[Entries with scene source code]
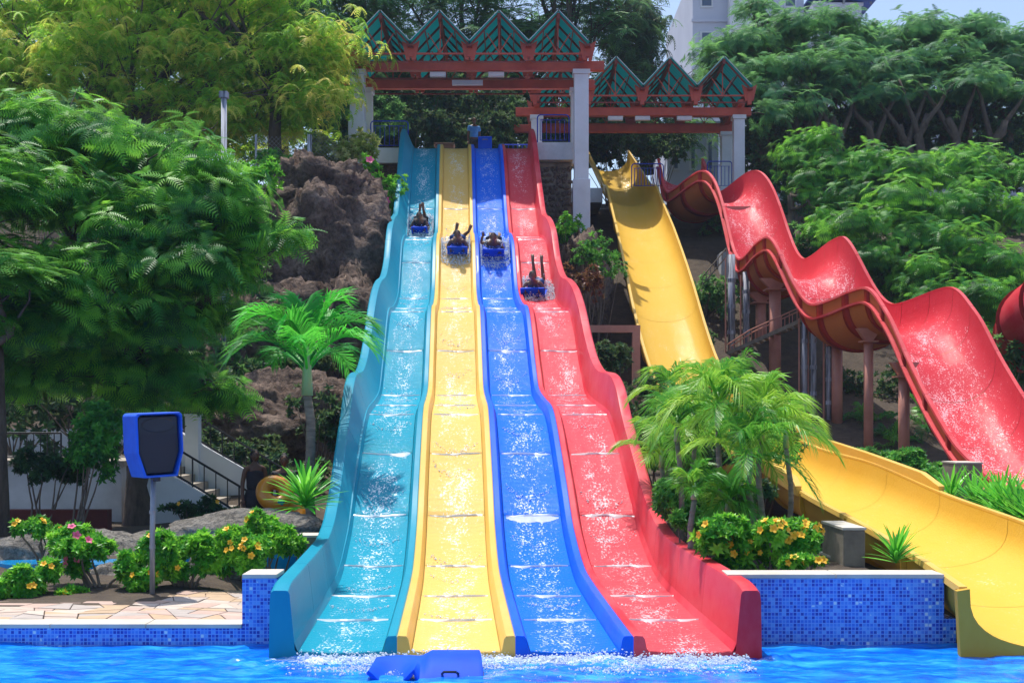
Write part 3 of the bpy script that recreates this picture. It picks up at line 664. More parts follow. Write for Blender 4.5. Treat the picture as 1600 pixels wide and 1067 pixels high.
A = W(1137, 552, 41)-Vector((8.4, 40, 4.9)); B = W(1254, 500, 39)-Vector((8.4, 40, 4.9))
for s, nm in ((0, 'near'), (1, 'far')):
    o_ = Vector((.25*s, .7*s, 0)); MB().bar(A+o_, B+o_, .06, .12).build('side_beam', M['concrete'], wk)
    MB().tube([A+o_+Vector((0, 0, .28)), A.lerp(B, .3)+o_+Vector((0, 0, .42)), B+o_+Vector((0, 0, .42))], .022, 6).build('handrail', M['salmon'], wk)
    for k in range(10):
        p = A.lerp(B, (k+.3)/10)+o_; MB().tube([p, p+Vector((0, 0, .33+.05*min(k/3, 1.8)))], .014, 5).build('baluster', M['salmon'], wk)
for k in range(13):
    p = A.lerp(B, (k+.5)/13); MB().bar(p+Vector((0, 0, -.04)), p+Vector((.25, .7, -.04)), .14, .03).build('plank', M['concrete'], wk)
wk2 = empty('access_ladder', (7.2, 43, 7)); tag(wk2, 'slanted thin ladder rising left of the grey pipes', 'ladder')
A = W(1098, 432, 43.5)-wk2.location; B = W(1135, 388, 42.8)-wk2.location
for dz in (0, -.28): MB().tube([A+Vector((0, 0, dz)), B+Vector((0, 0, dz))], .022, 6).build('rail', M['concrete'], wk2)
for k in range(7):
    p = A.lerp(B, k/6); MB().tube([p, p+Vector((0, 0, -.28))], .014, 5).build('rung', M['concrete'], wk2)
# brown frame at left of the yellow chute
fr = empty('steel_frame', (3.2, 36, 1.5)); tag(fr, 'salmon steel portal frame between the red lane and the yellow chute', 'frame')
a = W(915, 514, 36)-fr.location; b_ = W(1000, 514, 36)-fr.location
MB().box(a.x-1.2, -.1, a.z-.1, b_.x, .1, b_.z+.1).build('beam', M['salmon'], fr)
MB().box(b_.x-.22, -.095, -1.4, b_.x-.002, .095, b_.z-.102).build('post', M['salmon'], fr)
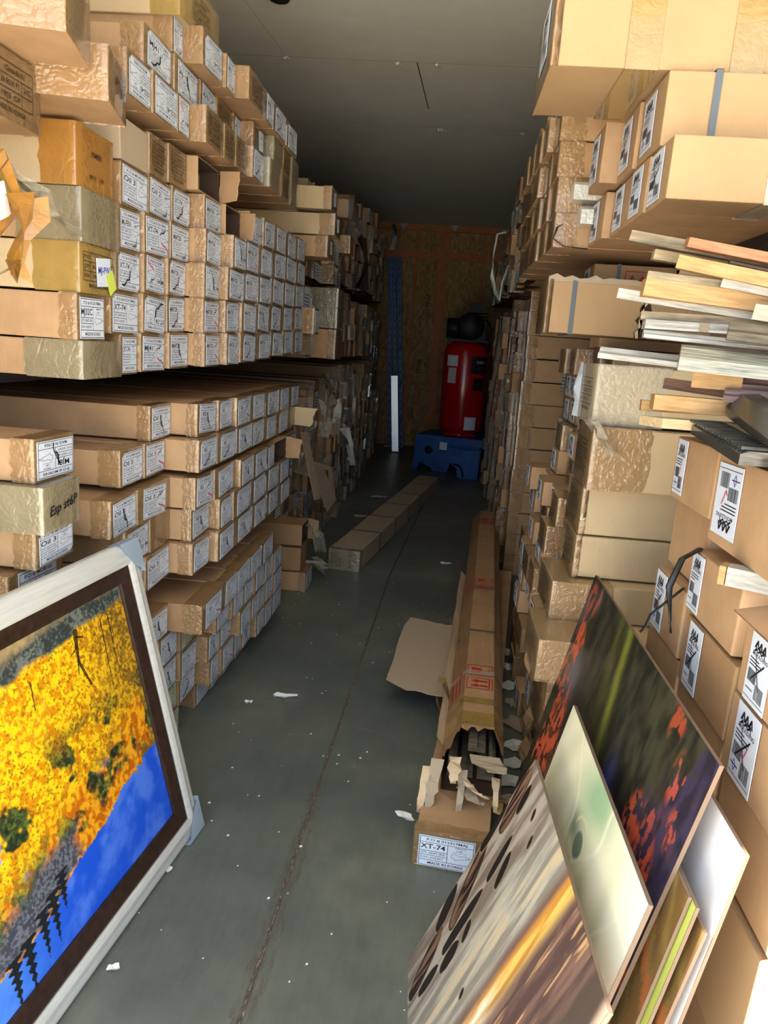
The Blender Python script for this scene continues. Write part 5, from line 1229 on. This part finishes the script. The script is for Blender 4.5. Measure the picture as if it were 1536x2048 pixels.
# ------------------------------------------------------------------ things on the aisle floor
def floor_box(name, p0, p1, w, h, mat, label):
    """a long carton lying on the floor, its end centred at p0, running to p1"""
    d = Vector((p1[0] - p0[0], p1[1] - p0[1], 0)); L = d.length; ang = math.atan2(-d.y, -d.x)
    o = link(name, body_mesh(L, w, h, random.Random(L), [M[mat]]), None, p0, (0, 0, ang)); return o, L
o, L = floor_box('moulding_carton', (.136, 2.083, 0), (.45, 5.1), .235, .124, 'kraft', '')
tag(o, 'XT-74 labelled carton on the floor under the torn red-marked box', 'carton')
link('packing_film', film_mesh(.235, .124, .05, random.Random(2), M['film']), o)
link('shipping_label', label_mesh('XT-74', 4), o, (.0026, -.012, .060), (0, 0, 0), (1, .98, .86)); scribble(o, '20', .095, .085, .016, .1, 'end', .018)
o, L = floor_box('moulding_carton', (-.626, 5.16, 0), (-.11, 8.65), .235, .15, 'greycard', '')
tag(o, 'long dusty carton with dark straps lying diagonally across the aisle floor', 'carton')
link('packing_film', film_mesh(.235, .15, .05, random.Random(3), M['grey_film']), o)
link('printed_table', STAMP[0], o, (.0024, 0, .075), (0, 0, 0), (1, 1.1, 1.05)); bands(o, .235, .15, (-.62, -1.2, -1.78, -2.35, -2.95), .018, 'black_strap', 'strap')
q_ = MB(); q_.box(0, .001, -.028, .028, -.001, .152); q_.build('tape_band', M['grey_film'], o, (.0045, .01, 0))
# torn long box with bevelled top edges
d = Vector((.425 - .197, 6.2 - 2.3, 0)); Lt = d.length
tb = empty('torn_moulding_box', (.197, 2.30, .1255), (0, 0, math.atan2(d.y, d.x) - math.pi / 2)); tag(tb, 'long torn box with red handling marks lying on the XT-74 carton', 'box')
prof = [(-.10, 0), (.10, 0), (.105, .11), (.065, .178), (-.05, .178), (-.105, .10)]
rng = random.Random(6); b = MB(); n = len(prof); seg = [0.0, .03, .07] + [(.2 + k * (Lt - .2) / 24) for k in range(25)]
for (x0, z0), (x1, z1) in zip(prof, prof[1:] + prof[:1]):
    m_ = 10; grid = []
    for j, y in enumerate(seg):
        for k in range(m_ + 1):
            q = k / m_; z = z0 + (z1 - z0) * q; ry = y + max(0, 1 - y / .2) * (.15 * (max(z, 0) / .178) ** 1.4 + rng.uniform(-.03, .03) * (j == 0)); grid.append((x0 + (x1 - x0) * q + rng.uniform(-.001, .001), ry, z + (rng.uniform(-.001, .001) if z0 + z1 > .01 else 0)))
    b.add(grid, [(j * (m_ + 1) + k, j * (m_ + 1) + k + 1, (j + 1) * (m_ + 1) + k + 1, (j + 1) * (m_ + 1) + k) for j in range(len(seg) - 1) for k in range(m_)])
b.add([(x, Lt, z) for x, z in prof], [tuple(range(n))])
b.build('box_body', M['dim'], tb)
b = MB(); b.add([(x * .96, .45, .004 + z * .94) for x, z in prof], [tuple(range(n - 1, -1, -1))])
for (x0, z0), (x1, z1) in zip(prof, prof[1:] + prof[:1]):
    f0, f1 = .02 + .16 * (z0 / .178) ** 1.4, .02 + .16 * (z1 / .178) ** 1.4; b.quad((x0 * .965, f0, .004 + z0 * .95), (x1 * .965, f1, .004 + z1 * .95), (x1 * .965, .45, .004 + z1 * .95), (x0 * .965, .45, .004 + z0 * .95))
b.build('dark_inside', M['hole'], tb)
for x, z, w, h in ((-.085, .01, .03, .08), (-.04, .012, .045, .03), (.02, .012, .06, .04), (.055, .06, .025, .05), (-.02, .115, .06, .03)):
    b = MB(); b.box(x, x + w, .10, 1.4, z, z + h * .6); b.box(x, x + w * .5, .10, 1.4, z + h * .6, z + h); b.build('moulding_length', M['darkwood'], tb)
def curl(x0, z0, dx, dz, n, w, mat, seed, name):
    rng = random.Random(seed); b = MB(); P = []
    for i in range(n + 1):
        q = i / n; ww = w * (1 - .6 * q) * rng.uniform(.7, 1.2); P.append(((x0 + dx * q - ww / 2, -.01 - .07 * math.sin(q * 2.2) - .01 * rng.random(), z0 + dz * q + rng.uniform(-.008, .008)), (x0 + dx * q + ww / 2, -.008 - .07 * math.sin(q * 2.2) - .01 * rng.random(), z0 + dz * q + rng.uniform(-.008, .008))))
    for (a_, c_), (d_, e_) in zip(P[:-1], P[1:]): b.quad(a_, c_, e_, d_); b.quad(*[(p[0], p[1] + .003, p[2]) for p in (d_, e_, c_, a_)])
    b.build(name, M[mat], tb)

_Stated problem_
Quote the records above exactly, leaving out any pictures.

_Worked solution_
Write part 3 of the bpy script that recreates this picture. It picks up at line 664. More parts follow. Write for Blender 4.5. Treat the picture as 1600 pixels wide and 1067 pixels high.
A = W(1137, 552, 41)-Vector((8.4, 40, 4.9)); B = W(1254, 500, 39)-Vector((8.4, 40, 4.9))
for s, nm in ((0, 'near'), (1, 'far')):
    o_ = Vector((.25*s, .7*s, 0)); MB().bar(A+o_, B+o_, .06, .12).build('side_beam', M['concrete'], wk)
    MB().tube([A+o_+Vector((0, 0, .28)), A.lerp(B, .3)+o_+Vector((0, 0, .42)), B+o_+Vector((0, 0, .42))], .022, 6).build('handrail', M['salmon'], wk)
    for k in range(10):
        p = A.lerp(B, (k+.3)/10)+o_; MB().tube([p, p+Vector((0, 0, .33+.05*min(k/3, 1.8)))], .014, 5).build('baluster', M['salmon'], wk)
for k in range(13):
    p = A.lerp(B, (k+.5)/13); MB().bar(p+Vector((0, 0, -.04)), p+Vector((.25, .7, -.04)), .14, .03).build('plank', M['concrete'], wk)
wk2 = empty('access_ladder', (7.2, 43, 7)); tag(wk2, 'slanted thin ladder rising left of the grey pipes', 'ladder')
A = W(1098, 432, 43.5)-wk2.location; B = W(1135, 388, 42.8)-wk2.location
for dz in (0, -.28): MB().tube([A+Vector((0, 0, dz)), B+Vector((0, 0, dz))], .022, 6).build('rail', M['concrete'], wk2)
for k in range(7):
    p = A.lerp(B, k/6); MB().tube([p, p+Vector((0, 0, -.28))], .014, 5).build('rung', M['concrete'], wk2)
# brown frame at left of the yellow chute
fr = empty('steel_frame', (3.2, 36, 1.5)); tag(fr, 'salmon steel portal frame between the red lane and the yellow chute', 'frame')
a = W(915, 514, 36)-fr.location; b_ = W(1000, 514, 36)-fr.location
MB().box(a.x-1.2, -.1, a.z-.1, b_.x, .1, b_.z+.1).build('beam', M['salmon'], fr)
MB().box(b_.x-.22, -.095, -1.4, b_.x-.002, .095, b_.z-.102).build('post', M['salmon'], fr)
The Blender Python script for this scene continues. Write part 5, from line 1229 on. This part finishes the script. The script is for Blender 4.5. Measure the picture as if it were 1536x2048 pixels.
# ------------------------------------------------------------------ things on the aisle floor
def floor_box(name, p0, p1, w, h, mat, label):
    """a long carton lying on the floor, its end centred at p0, running to p1"""
    d = Vector((p1[0] - p0[0], p1[1] - p0[1], 0)); L = d.length; ang = math.atan2(-d.y, -d.x)
    o = link(name, body_mesh(L, w, h, random.Random(L), [M[mat]]), None, p0, (0, 0, ang)); return o, L
o, L = floor_box('moulding_carton', (.136, 2.083, 0), (.45, 5.1), .235, .124, 'kraft', '')
tag(o, 'XT-74 labelled carton on the floor under the torn red-marked box', 'carton')
link('packing_film', film_mesh(.235, .124, .05, random.Random(2), M['film']), o)
link('shipping_label', label_mesh('XT-74', 4), o, (.0026, -.012, .060), (0, 0, 0), (1, .98, .86)); scribble(o, '20', .095, .085, .016, .1, 'end', .018)
o, L = floor_box('moulding_carton', (-.626, 5.16, 0), (-.11, 8.65), .235, .15, 'greycard', '')
tag(o, 'long dusty carton with dark straps lying diagonally across the aisle floor', 'carton')
link('packing_film', film_mesh(.235, .15, .05, random.Random(3), M['grey_film']), o)
link('printed_table', STAMP[0], o, (.0024, 0, .075), (0, 0, 0), (1, 1.1, 1.05)); bands(o, .235, .15, (-.62, -1.2, -1.78, -2.35, -2.95), .018, 'black_strap', 'strap')
q_ = MB(); q_.box(0, .001, -.028, .028, -.001, .152); q_.build('tape_band', M['grey_film'], o, (.0045, .01, 0))
# torn long box with bevelled top edges
d = Vector((.425 - .197, 6.2 - 2.3, 0)); Lt = d.length
tb = empty('torn_moulding_box', (.197, 2.30, .1255), (0, 0, math.atan2(d.y, d.x) - math.pi / 2)); tag(tb, 'long torn box with red handling marks lying on the XT-74 carton', 'box')
prof = [(-.10, 0), (.10, 0), (.105, .11), (.065, .178), (-.05, .178), (-.105, .10)]
rng = random.Random(6); b = MB(); n = len(prof); seg = [0.0, .03, .07] + [(.2 + k * (Lt - .2) / 24) for k in range(25)]
for (x0, z0), (x1, z1) in zip(prof, prof[1:] + prof[:1]):
    m_ = 10; grid = []
    for j, y in enumerate(seg):
        for k in range(m_ + 1):
            q = k / m_; z = z0 + (z1 - z0) * q; ry = y + max(0, 1 - y / .2) * (.15 * (max(z, 0) / .178) ** 1.4 + rng.uniform(-.03, .03) * (j == 0)); grid.append((x0 + (x1 - x0) * q + rng.uniform(-.001, .001), ry, z + (rng.uniform(-.001, .001) if z0 + z1 > .01 else 0)))
    b.add(grid, [(j * (m_ + 1) + k, j * (m_ + 1) + k + 1, (j + 1) * (m_ + 1) + k + 1, (j + 1) * (m_ + 1) + k) for j in range(len(seg) - 1) for k in range(m_)])
b.add([(x, Lt, z) for x, z in prof], [tuple(range(n))])
b.build('box_body', M['dim'], tb)
b = MB(); b.add([(x * .96, .45, .004 + z * .94) for x, z in prof], [tuple(range(n - 1, -1, -1))])
for (x0, z0), (x1, z1) in zip(prof, prof[1:] + prof[:1]):
    f0, f1 = .02 + .16 * (z0 / .178) ** 1.4, .02 + .16 * (z1 / .178) ** 1.4; b.quad((x0 * .965, f0, .004 + z0 * .95), (x1 * .965, f1, .004 + z1 * .95), (x1 * .965, .45, .004 + z1 * .95), (x0 * .965, .45, .004 + z0 * .95))
b.build('dark_inside', M['hole'], tb)
for x, z, w, h in ((-.085, .01, .03, .08), (-.04, .012, .045, .03), (.02, .012, .06, .04), (.055, .06, .025, .05), (-.02, .115, .06, .03)):
    b = MB(); b.box(x, x + w, .10, 1.4, z, z + h * .6); b.box(x, x + w * .5, .10, 1.4, z + h * .6, z + h); b.build('moulding_length', M['darkwood'], tb)
def curl(x0, z0, dx, dz, n, w, mat, seed, name):
    rng = random.Random(seed); b = MB(); P = []
    for i in range(n + 1):
        q = i / n; ww = w * (1 - .6 * q) * rng.uniform(.7, 1.2); P.append(((x0 + dx * q - ww / 2, -.01 - .07 * math.sin(q * 2.2) - .01 * rng.random(), z0 + dz * q + rng.uniform(-.008, .008)), (x0 + dx * q + ww / 2, -.008 - .07 * math.sin(q * 2.2) - .01 * rng.random(), z0 + dz * q + rng.uniform(-.008, .008))))
    for (a_, c_), (d_, e_) in zip(P[:-1], P[1:]): b.quad(a_, c_, e_, d_); b.quad(*[(p[0], p[1] + .003, p[2]) for p in (d_, e_, c_, a_)])
    b.build(name, M[mat], tb)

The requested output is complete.